Exactly as they appear, output all of the records. Skip any images.

[Stored items from a collection]
* * * *

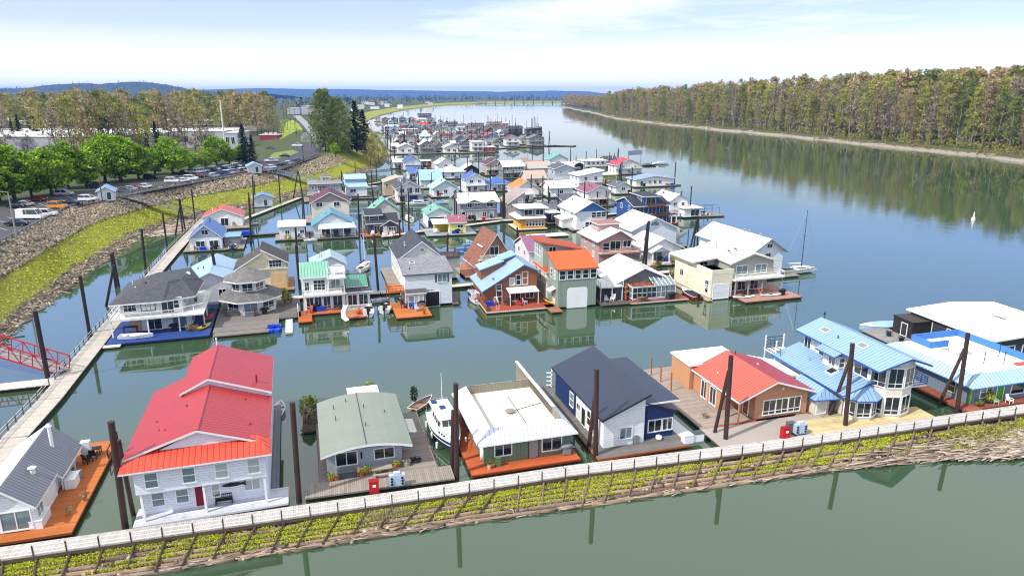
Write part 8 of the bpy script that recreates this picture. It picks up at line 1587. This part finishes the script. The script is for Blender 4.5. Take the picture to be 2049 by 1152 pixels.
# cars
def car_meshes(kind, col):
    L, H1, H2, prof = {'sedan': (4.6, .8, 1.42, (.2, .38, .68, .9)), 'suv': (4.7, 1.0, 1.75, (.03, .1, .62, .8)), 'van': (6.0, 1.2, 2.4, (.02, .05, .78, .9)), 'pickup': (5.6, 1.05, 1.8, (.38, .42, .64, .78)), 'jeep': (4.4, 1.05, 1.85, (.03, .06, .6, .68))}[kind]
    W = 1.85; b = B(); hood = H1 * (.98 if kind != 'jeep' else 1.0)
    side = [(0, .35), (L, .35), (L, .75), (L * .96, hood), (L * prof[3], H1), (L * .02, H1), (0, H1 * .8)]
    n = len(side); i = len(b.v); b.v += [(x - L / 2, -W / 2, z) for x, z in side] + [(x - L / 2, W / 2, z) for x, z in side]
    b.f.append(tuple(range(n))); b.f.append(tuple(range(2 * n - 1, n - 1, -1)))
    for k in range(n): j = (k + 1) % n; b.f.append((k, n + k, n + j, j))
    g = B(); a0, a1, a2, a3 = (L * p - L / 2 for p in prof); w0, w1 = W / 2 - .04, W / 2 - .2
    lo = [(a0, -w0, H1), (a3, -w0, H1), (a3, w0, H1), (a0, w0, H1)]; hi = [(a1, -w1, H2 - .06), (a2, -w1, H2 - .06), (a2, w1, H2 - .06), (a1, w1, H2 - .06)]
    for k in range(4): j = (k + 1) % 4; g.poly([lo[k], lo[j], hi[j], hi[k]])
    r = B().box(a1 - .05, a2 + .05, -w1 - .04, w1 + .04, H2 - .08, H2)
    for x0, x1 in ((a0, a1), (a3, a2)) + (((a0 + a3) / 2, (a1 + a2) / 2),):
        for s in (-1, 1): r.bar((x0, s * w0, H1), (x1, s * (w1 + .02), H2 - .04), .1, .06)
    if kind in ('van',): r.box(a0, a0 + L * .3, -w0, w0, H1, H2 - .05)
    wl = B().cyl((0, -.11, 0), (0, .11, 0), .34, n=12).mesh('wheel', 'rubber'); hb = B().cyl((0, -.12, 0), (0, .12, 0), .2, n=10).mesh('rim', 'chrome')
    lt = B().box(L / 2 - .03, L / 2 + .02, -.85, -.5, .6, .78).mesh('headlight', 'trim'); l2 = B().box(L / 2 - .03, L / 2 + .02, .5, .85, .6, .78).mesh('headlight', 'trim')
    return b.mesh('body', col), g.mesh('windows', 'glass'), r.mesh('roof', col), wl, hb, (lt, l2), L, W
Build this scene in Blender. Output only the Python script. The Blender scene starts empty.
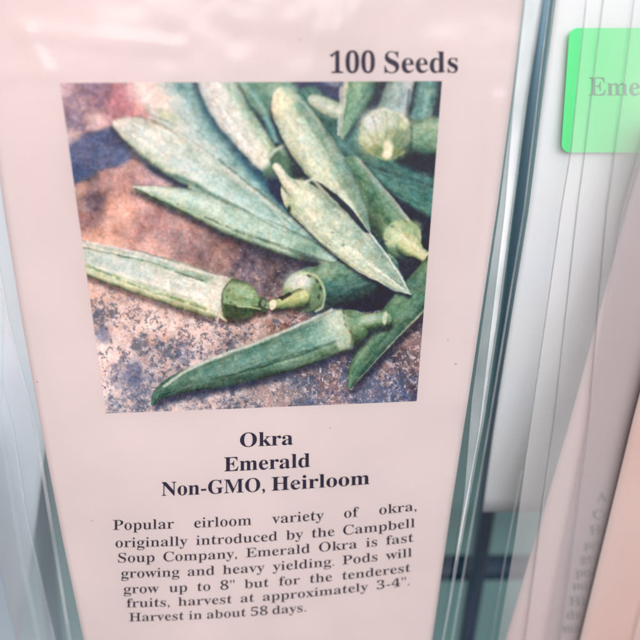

* * * *

Output for this exercise>
Write part 8 of the bpy script that recreates this picture. It picks up at line 1587. This part finishes the script. The script is for Blender 4.5. Take the picture to be 2049 by 1152 pixels.
# cars
def car_meshes(kind, col):
    L, H1, H2, prof = {'sedan': (4.6, .8, 1.42, (.2, .38, .68, .9)), 'suv': (4.7, 1.0, 1.75, (.03, .1, .62, .8)), 'van': (6.0, 1.2, 2.4, (.02, .05, .78, .9)), 'pickup': (5.6, 1.05, 1.8, (.38, .42, .64, .78)), 'jeep': (4.4, 1.05, 1.85, (.03, .06, .6, .68))}[kind]
    W = 1.85; b = B(); hood = H1 * (.98 if kind != 'jeep' else 1.0)
    side = [(0, .35), (L, .35), (L, .75), (L * .96, hood), (L * prof[3], H1), (L * .02, H1), (0, H1 * .8)]
    n = len(side); i = len(b.v); b.v += [(x - L / 2, -W / 2, z) for x, z in side] + [(x - L / 2, W / 2, z) for x, z in side]
    b.f.append(tuple(range(n))); b.f.append(tuple(range(2 * n - 1, n - 1, -1)))
    for k in range(n): j = (k + 1) % n; b.f.append((k, n + k, n + j, j))
    g = B(); a0, a1, a2, a3 = (L * p - L / 2 for p in prof); w0, w1 = W / 2 - .04, W / 2 - .2
    lo = [(a0, -w0, H1), (a3, -w0, H1), (a3, w0, H1), (a0, w0, H1)]; hi = [(a1, -w1, H2 - .06), (a2, -w1, H2 - .06), (a2, w1, H2 - .06), (a1, w1, H2 - .06)]
    for k in range(4): j = (k + 1) % 4; g.poly([lo[k], lo[j], hi[j], hi[k]])
    r = B().box(a1 - .05, a2 + .05, -w1 - .04, w1 + .04, H2 - .08, H2)
    for x0, x1 in ((a0, a1), (a3, a2)) + (((a0 + a3) / 2, (a1 + a2) / 2),):
        for s in (-1, 1): r.bar((x0, s * w0, H1), (x1, s * (w1 + .02), H2 - .04), .1, .06)
    if kind in ('van',): r.box(a0, a0 + L * .3, -w0, w0, H1, H2 - .05)
    wl = B().cyl((0, -.11, 0), (0, .11, 0), .34, n=12).mesh('wheel', 'rubber'); hb = B().cyl((0, -.12, 0), (0, .12, 0), .2, n=10).mesh('rim', 'chrome')
    lt = B().box(L / 2 - .03, L / 2 + .02, -.85, -.5, .6, .78).mesh('headlight', 'trim'); l2 = B().box(L / 2 - .03, L / 2 + .02, .5, .85, .6, .78).mesh('headlight', 'trim')
    return b.mesh('body', col), g.mesh('windows', 'glass'), r.mesh('roof', col), wl, hb, (lt, l2), L, W
Build this scene in Blender. Output only the Python script. The Blender scene starts empty.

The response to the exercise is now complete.